## Challenge
The entries are to be returned exactly, with images left out.

(3D scene scripts)
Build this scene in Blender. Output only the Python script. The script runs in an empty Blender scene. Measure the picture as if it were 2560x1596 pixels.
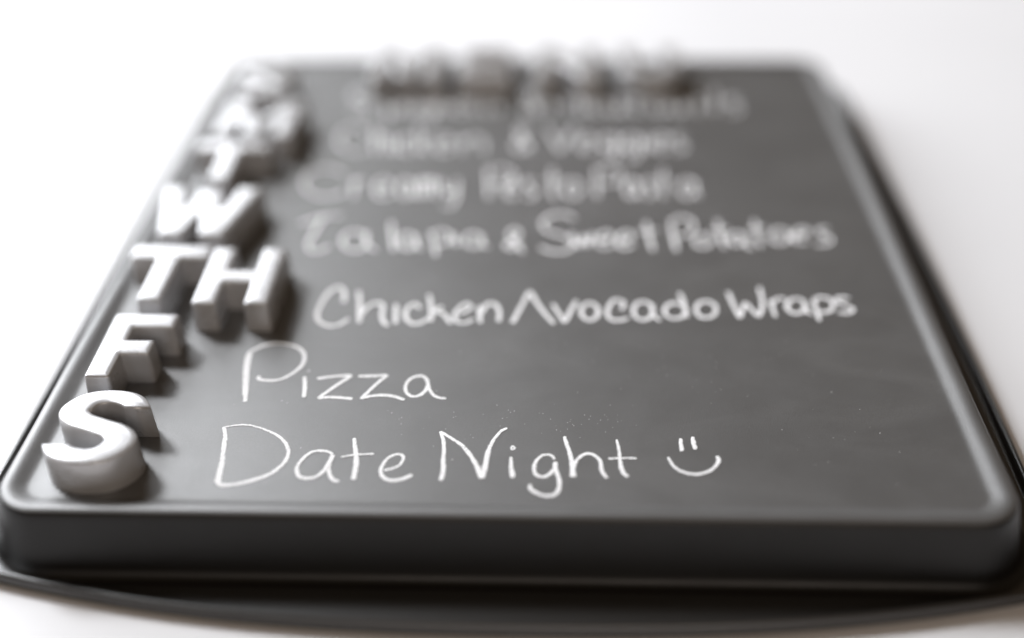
import bpy, math, random
from mathutils import Vector, Matrix, geometry

random.seed(7)
scene = bpy.context.scene
COL = scene.collection
MM = 0.001
R = math.radians

# ---------------------------------------------------------------- camera
CREST = 20.4                      # height of the tray's lip above the table, mm
cam_data = bpy.data.cameras.new('camera')
cam = bpy.data.objects.new('camera', cam_data)
COL.objects.link(cam)
cam_data.sensor_fit = 'HORIZONTAL'
cam_data.sensor_width = 36.0
cam_data.lens = 42.1875
cam_data.clip_start = 0.01
cam_data.clip_end = 50.0
YAW, PITCH, ROLL = 0.039019, 0.605901, -0.014147
rot = (Matrix.Rotation(YAW, 4, 'Z') @ Matrix.Rotation(math.pi / 2 - PITCH, 4, 'X')
       @ Matrix.Rotation(ROLL, 4, 'Z'))
cam.matrix_world = Matrix.Translation((0.014308, -0.223281, 0.215451 + CREST * MM)) @ rot
fwd = rot @ Vector((0, 0, -1))
focus_pt = Vector((-0.02, 0.037, (CREST - 1.7) * MM))
cam_data.dof.use_dof = True
cam_data.dof.focus_distance = (focus_pt - cam.matrix_world.translation).dot(fwd)
cam_data.dof.aperture_fstop = 1.95
scene.camera = cam

# ---------------------------------------------------------------- light
world = bpy.data.worlds.new('World')
scene.world = world
world.use_nodes = True
bg = world.node_tree.nodes['Background']
bg.inputs['Color'].default_value = (1.0, 0.72, 0.48, 1)
bg.inputs['Strength'].default_value = 0.13


def area(name, loc, target, sx, sy, power, color):
    d = bpy.data.lights.new(name, 'AREA')
    d.shape = 'RECTANGLE'
    d.size, d.size_y = sx, sy
    d.energy = power
    d.color = color
    o = bpy.data.objects.new(name, d)
    COL.objects.link(o)
    o.location = loc
    o.rotation_euler = (Vector(target) - Vector(loc)).to_track_quat('-Z', 'Y').to_euler()
    return o


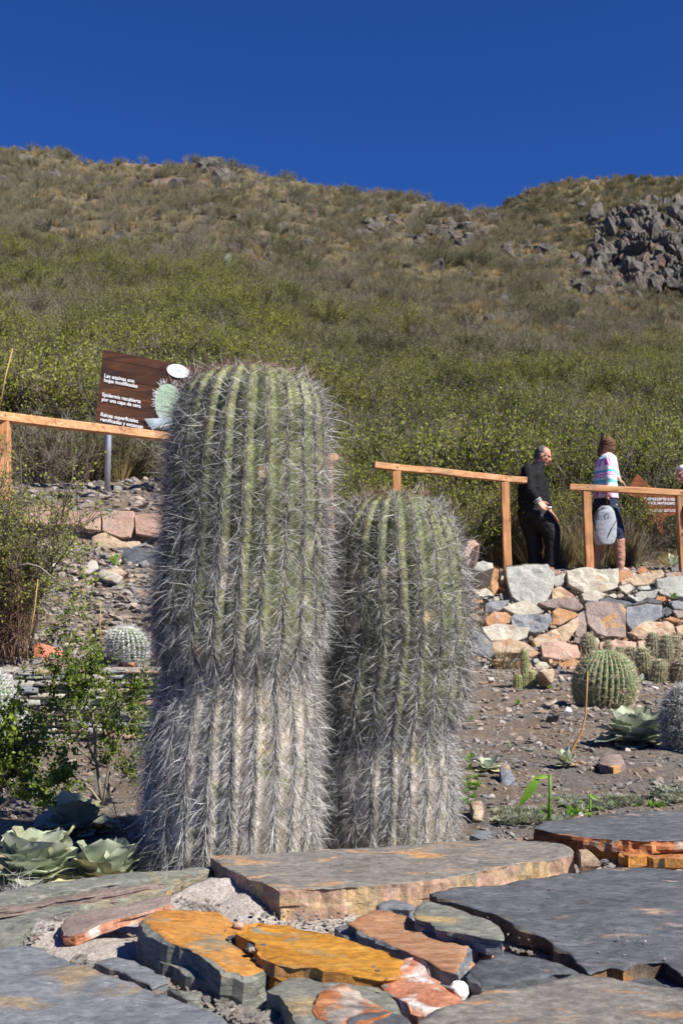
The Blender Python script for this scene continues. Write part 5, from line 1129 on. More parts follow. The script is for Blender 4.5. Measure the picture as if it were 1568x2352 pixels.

## Answer for the task
Build this scene in Blender. Output only the Python script. The script runs in an empty Blender scene. Measure the picture as if it were 2560x1596 pixels.
import bpy, math, random
from mathutils import Vector, Matrix, geometry

random.seed(7)
scene = bpy.context.scene
COL = scene.collection
MM = 0.001
R = math.radians

# ---------------------------------------------------------------- camera
CREST = 20.4                      # height of the tray's lip above the table, mm
cam_data = bpy.data.cameras.new('camera')
cam = bpy.data.objects.new('camera', cam_data)
COL.objects.link(cam)
cam_data.sensor_fit = 'HORIZONTAL'
cam_data.sensor_width = 36.0
cam_data.lens = 42.1875
cam_data.clip_start = 0.01
cam_data.clip_end = 50.0
YAW, PITCH, ROLL = 0.039019, 0.605901, -0.014147
rot = (Matrix.Rotation(YAW, 4, 'Z') @ Matrix.Rotation(math.pi / 2 - PITCH, 4, 'X')
       @ Matrix.Rotation(ROLL, 4, 'Z'))
cam.matrix_world = Matrix.Translation((0.014308, -0.223281, 0.215451 + CREST * MM)) @ rot
fwd = rot @ Vector((0, 0, -1))
focus_pt = Vector((-0.02, 0.037, (CREST - 1.7) * MM))
cam_data.dof.use_dof = True
cam_data.dof.focus_distance = (focus_pt - cam.matrix_world.translation).dot(fwd)
cam_data.dof.aperture_fstop = 1.95
scene.camera = cam

# ---------------------------------------------------------------- light
world = bpy.data.worlds.new('World')
scene.world = world
world.use_nodes = True
bg = world.node_tree.nodes['Background']
bg.inputs['Color'].default_value = (1.0, 0.72, 0.48, 1)
bg.inputs['Strength'].default_value = 0.13


def area(name, loc, target, sx, sy, power, color):
    d = bpy.data.lights.new(name, 'AREA')
    d.shape = 'RECTANGLE'
    d.size, d.size_y = sx, sy
    d.energy = power
    d.color = color
    o = bpy.data.objects.new(name, d)
    COL.objects.link(o)
    o.location = loc
    o.rotation_euler = (Vector(target) - Vector(loc)).to_track_quat('-Z', 'Y').to_euler()
    return o


The Blender Python script for this scene continues. Write part 5, from line 1129 on. More parts follow. The script is for Blender 4.5. Measure the picture as if it were 1568x2352 pixels.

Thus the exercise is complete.